───── DATA SHOWN ─────
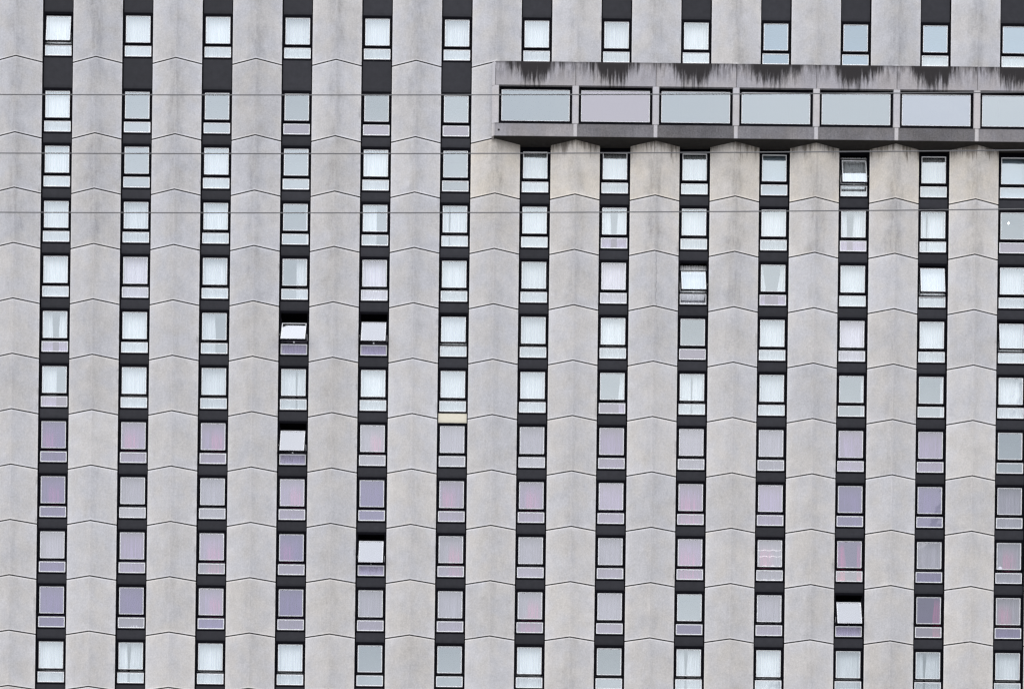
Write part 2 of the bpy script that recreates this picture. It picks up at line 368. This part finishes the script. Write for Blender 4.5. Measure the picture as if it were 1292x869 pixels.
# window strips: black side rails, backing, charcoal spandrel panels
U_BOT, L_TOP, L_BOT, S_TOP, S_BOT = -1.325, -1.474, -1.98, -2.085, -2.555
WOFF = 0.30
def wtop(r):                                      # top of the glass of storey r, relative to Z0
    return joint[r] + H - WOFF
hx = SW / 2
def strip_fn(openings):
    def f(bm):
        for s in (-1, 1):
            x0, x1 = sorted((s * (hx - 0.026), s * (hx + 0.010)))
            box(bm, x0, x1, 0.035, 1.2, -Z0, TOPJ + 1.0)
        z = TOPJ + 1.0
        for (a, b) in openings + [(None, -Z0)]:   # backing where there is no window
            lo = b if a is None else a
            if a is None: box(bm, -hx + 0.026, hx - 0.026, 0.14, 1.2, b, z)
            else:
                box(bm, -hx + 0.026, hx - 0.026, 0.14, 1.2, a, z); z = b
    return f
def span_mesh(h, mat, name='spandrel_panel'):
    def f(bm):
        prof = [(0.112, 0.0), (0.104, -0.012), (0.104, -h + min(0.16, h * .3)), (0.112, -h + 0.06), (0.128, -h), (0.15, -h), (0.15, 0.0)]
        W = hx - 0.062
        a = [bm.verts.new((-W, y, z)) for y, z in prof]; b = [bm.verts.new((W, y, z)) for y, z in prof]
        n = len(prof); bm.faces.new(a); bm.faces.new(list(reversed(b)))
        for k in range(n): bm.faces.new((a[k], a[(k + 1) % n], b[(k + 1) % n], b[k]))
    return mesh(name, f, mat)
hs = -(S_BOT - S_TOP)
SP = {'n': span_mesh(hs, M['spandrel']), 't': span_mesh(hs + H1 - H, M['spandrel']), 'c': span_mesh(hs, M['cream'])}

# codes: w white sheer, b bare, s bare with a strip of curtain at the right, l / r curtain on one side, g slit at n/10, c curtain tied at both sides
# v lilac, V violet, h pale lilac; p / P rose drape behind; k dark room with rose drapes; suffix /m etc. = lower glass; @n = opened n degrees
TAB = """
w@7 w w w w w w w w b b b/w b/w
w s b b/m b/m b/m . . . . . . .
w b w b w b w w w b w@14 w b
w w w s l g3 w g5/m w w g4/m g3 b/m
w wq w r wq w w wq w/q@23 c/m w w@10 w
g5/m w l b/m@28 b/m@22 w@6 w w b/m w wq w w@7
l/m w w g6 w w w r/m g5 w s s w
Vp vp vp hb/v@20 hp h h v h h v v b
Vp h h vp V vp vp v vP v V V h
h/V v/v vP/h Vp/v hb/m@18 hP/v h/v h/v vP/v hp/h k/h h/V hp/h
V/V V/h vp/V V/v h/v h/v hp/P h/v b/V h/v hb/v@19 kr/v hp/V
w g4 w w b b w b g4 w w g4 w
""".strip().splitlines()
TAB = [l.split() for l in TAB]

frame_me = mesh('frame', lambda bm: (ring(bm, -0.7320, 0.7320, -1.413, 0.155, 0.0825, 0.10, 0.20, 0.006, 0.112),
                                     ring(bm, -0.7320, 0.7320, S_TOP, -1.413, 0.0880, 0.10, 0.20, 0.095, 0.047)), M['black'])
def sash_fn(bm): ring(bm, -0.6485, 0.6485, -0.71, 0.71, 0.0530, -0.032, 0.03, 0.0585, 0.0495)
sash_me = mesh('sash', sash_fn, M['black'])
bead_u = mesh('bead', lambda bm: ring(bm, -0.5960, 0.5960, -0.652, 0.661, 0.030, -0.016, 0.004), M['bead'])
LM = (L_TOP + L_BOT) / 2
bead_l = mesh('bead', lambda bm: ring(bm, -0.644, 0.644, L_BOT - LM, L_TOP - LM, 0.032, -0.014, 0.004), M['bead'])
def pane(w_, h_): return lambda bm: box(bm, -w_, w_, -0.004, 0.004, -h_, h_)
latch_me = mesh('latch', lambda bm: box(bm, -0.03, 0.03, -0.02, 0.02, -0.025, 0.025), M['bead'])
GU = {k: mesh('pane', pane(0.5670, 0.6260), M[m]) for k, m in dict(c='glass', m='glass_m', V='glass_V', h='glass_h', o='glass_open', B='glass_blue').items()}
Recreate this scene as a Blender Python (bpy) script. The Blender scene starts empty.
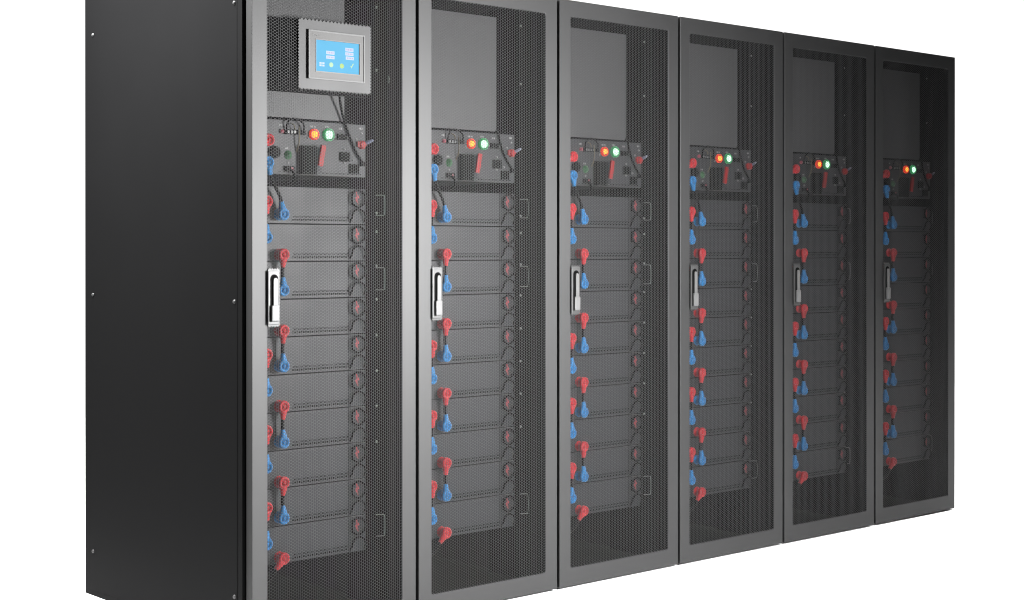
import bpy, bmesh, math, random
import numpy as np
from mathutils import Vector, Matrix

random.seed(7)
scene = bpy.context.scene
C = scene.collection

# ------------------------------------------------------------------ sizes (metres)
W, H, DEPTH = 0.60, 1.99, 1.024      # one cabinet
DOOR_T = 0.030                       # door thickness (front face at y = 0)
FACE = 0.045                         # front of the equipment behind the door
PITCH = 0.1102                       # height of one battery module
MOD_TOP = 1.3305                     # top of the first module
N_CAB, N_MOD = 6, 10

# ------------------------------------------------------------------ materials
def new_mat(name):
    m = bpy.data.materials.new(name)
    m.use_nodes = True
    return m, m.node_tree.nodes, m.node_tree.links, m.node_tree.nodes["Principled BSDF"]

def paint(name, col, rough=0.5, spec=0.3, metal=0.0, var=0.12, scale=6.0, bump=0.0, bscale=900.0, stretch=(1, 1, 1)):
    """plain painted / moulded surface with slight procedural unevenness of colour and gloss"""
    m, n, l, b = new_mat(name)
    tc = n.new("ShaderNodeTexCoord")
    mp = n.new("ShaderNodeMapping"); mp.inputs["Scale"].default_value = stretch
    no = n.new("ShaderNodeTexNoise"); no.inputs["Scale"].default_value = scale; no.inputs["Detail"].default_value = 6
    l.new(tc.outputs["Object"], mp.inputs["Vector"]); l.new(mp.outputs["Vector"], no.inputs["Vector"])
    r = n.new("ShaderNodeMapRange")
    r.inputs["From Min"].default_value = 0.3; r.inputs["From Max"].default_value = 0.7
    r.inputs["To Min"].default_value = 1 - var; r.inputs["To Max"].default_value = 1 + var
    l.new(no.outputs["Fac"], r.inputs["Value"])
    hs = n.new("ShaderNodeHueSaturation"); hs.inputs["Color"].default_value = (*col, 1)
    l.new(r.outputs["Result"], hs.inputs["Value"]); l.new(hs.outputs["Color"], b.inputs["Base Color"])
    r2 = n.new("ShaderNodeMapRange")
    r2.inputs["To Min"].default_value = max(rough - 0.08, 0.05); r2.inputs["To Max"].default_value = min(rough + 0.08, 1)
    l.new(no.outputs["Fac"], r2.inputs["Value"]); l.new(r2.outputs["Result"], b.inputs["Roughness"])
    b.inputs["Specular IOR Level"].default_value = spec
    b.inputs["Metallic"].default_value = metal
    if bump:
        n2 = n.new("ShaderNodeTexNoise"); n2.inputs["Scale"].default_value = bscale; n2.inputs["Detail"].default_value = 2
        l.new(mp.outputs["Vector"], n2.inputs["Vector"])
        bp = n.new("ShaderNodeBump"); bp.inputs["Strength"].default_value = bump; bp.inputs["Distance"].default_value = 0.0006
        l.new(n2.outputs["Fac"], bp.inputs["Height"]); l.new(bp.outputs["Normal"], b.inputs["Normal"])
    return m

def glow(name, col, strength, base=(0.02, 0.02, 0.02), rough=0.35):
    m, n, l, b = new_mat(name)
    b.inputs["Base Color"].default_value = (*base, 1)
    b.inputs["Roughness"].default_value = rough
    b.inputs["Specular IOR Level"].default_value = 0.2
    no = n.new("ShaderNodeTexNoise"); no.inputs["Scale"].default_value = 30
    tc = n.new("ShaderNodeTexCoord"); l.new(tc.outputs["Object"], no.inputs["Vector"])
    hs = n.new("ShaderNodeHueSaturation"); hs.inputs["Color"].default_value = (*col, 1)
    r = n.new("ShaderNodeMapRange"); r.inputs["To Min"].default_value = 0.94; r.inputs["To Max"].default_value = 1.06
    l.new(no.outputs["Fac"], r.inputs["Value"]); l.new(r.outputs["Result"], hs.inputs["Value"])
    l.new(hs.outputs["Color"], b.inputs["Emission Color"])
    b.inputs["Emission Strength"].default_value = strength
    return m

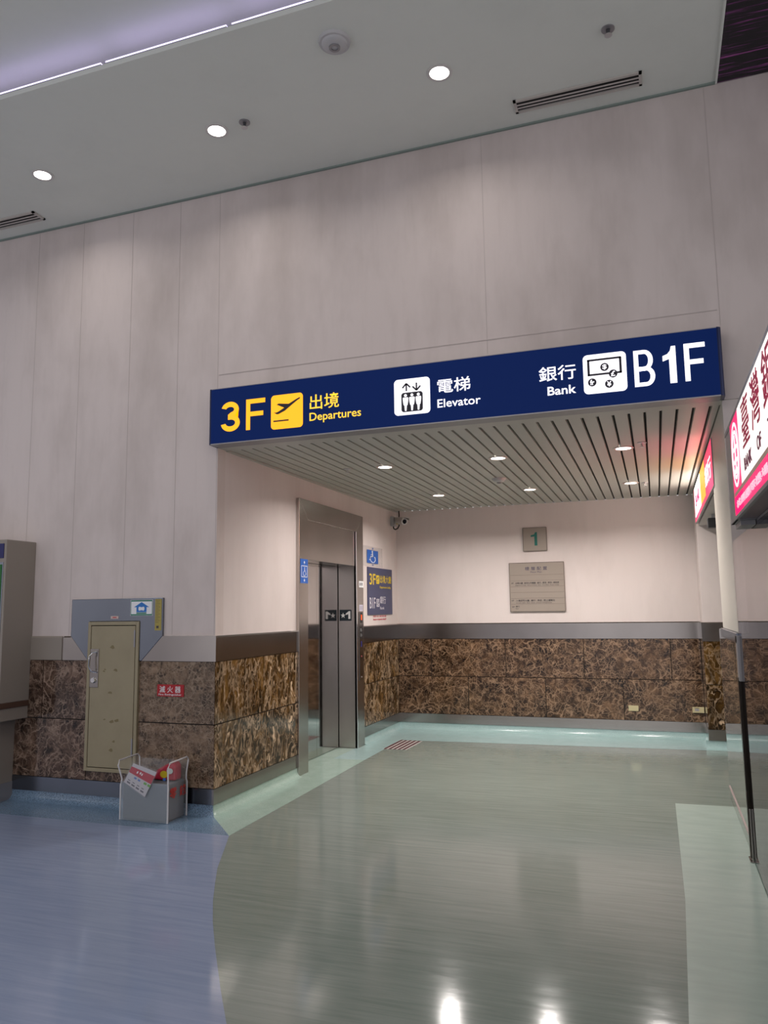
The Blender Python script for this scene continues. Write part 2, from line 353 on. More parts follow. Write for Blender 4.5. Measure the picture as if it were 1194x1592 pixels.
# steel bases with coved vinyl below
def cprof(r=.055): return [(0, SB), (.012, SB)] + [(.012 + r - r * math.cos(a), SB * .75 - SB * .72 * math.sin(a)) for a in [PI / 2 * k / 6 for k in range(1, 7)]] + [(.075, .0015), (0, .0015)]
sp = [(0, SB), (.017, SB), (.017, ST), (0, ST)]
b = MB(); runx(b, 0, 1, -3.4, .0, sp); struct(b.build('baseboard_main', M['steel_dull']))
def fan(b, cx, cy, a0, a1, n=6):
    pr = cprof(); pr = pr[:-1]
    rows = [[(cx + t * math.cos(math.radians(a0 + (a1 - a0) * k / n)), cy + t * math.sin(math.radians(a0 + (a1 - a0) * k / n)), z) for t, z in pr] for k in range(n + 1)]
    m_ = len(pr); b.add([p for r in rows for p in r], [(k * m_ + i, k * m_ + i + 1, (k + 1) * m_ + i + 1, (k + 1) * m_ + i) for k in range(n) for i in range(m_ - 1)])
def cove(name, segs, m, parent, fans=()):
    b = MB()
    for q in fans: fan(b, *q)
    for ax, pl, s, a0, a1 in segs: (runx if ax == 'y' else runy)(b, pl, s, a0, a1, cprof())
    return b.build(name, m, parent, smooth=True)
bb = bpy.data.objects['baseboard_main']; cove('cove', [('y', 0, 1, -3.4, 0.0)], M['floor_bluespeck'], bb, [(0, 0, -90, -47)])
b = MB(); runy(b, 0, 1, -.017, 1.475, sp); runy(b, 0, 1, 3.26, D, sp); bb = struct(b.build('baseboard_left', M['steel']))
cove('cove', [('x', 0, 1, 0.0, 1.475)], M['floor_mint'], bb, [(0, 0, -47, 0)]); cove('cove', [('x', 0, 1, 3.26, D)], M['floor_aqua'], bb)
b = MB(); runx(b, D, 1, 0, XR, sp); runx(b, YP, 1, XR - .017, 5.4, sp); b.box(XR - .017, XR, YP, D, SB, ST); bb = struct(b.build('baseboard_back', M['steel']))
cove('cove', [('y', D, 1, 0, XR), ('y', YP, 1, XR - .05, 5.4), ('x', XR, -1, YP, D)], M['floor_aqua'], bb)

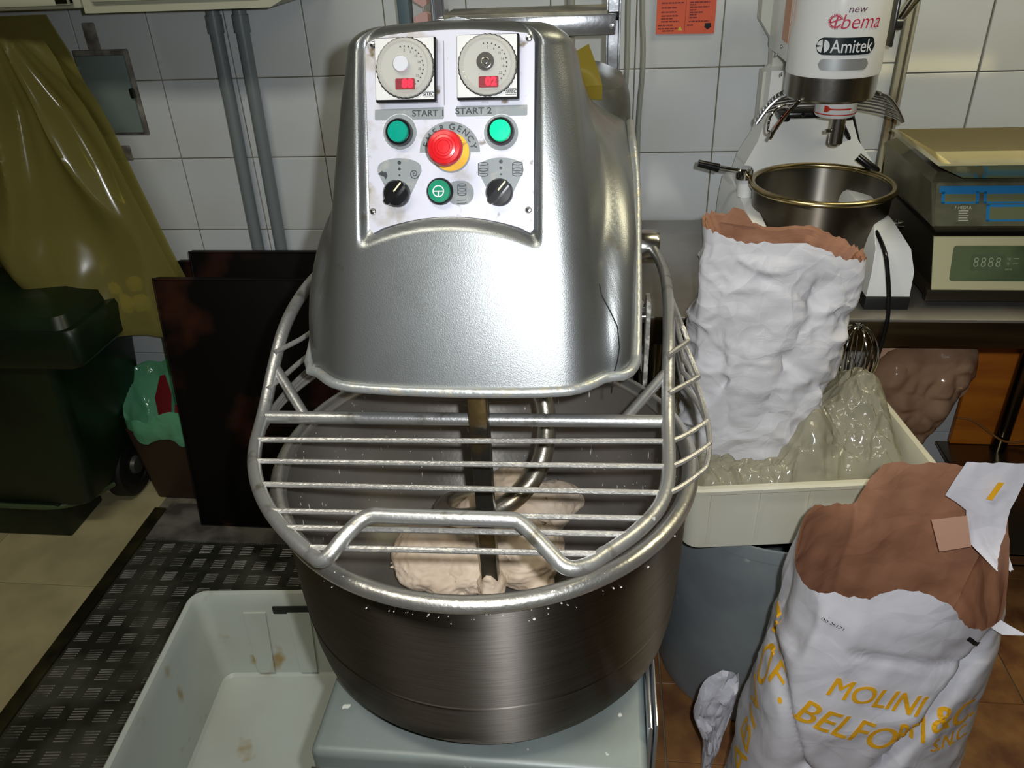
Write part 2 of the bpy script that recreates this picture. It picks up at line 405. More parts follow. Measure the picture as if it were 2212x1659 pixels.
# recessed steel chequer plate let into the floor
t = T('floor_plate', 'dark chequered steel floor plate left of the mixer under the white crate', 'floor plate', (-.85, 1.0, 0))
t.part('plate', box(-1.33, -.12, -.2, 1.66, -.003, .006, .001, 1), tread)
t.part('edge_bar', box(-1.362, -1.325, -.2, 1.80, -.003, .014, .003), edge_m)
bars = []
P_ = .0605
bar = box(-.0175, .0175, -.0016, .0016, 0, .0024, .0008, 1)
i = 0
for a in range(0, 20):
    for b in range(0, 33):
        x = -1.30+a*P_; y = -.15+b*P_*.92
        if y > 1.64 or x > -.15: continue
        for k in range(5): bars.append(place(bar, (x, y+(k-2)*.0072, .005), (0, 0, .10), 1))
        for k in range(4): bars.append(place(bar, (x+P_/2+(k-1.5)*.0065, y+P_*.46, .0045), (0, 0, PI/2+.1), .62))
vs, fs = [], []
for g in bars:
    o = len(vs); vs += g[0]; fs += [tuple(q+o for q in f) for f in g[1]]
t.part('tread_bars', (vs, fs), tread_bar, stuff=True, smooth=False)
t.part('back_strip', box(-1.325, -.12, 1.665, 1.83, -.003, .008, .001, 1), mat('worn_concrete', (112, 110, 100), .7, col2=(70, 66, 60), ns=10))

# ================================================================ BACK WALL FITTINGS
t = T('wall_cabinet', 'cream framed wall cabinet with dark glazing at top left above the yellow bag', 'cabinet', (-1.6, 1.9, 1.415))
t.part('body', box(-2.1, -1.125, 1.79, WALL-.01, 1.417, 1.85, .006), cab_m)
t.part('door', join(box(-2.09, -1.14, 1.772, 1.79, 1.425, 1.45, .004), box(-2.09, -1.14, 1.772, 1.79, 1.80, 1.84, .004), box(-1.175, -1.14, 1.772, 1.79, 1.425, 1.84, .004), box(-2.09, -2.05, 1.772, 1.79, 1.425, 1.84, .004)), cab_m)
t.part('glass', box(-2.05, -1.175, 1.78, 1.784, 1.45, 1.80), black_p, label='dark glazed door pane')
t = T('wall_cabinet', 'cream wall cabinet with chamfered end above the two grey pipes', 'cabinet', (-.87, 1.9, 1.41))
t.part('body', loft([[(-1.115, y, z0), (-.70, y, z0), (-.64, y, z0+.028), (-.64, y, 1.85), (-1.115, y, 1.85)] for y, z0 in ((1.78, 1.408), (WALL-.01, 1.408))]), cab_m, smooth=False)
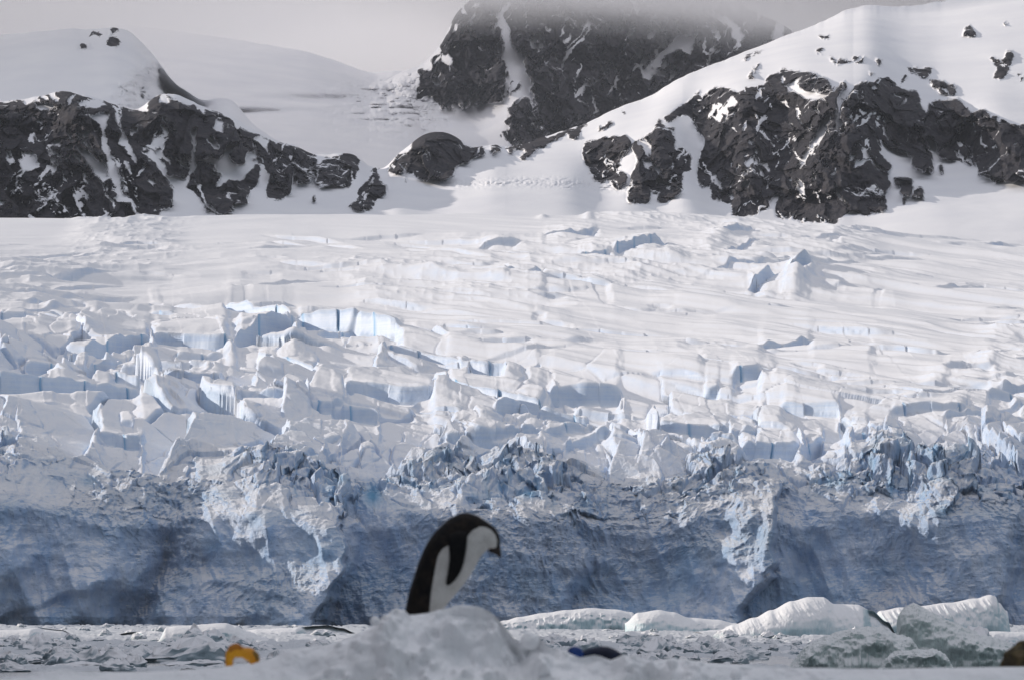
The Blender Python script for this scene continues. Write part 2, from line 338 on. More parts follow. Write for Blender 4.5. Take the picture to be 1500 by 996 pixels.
─────
### YOUR TASK
In the listing above, find the line with "Recreate this scene" and the line with "C = scene.collection". Copy exactly those lines and all between them, minus the images.

### EXERCISE OUTPUT
Recreate this scene as a Blender Python (bpy) script. The Blender scene starts empty.
import bpy, bmesh, math, random
import numpy as np
from mathutils import Vector, Matrix

random.seed(7)
scene = bpy.context.scene
C = scene.collection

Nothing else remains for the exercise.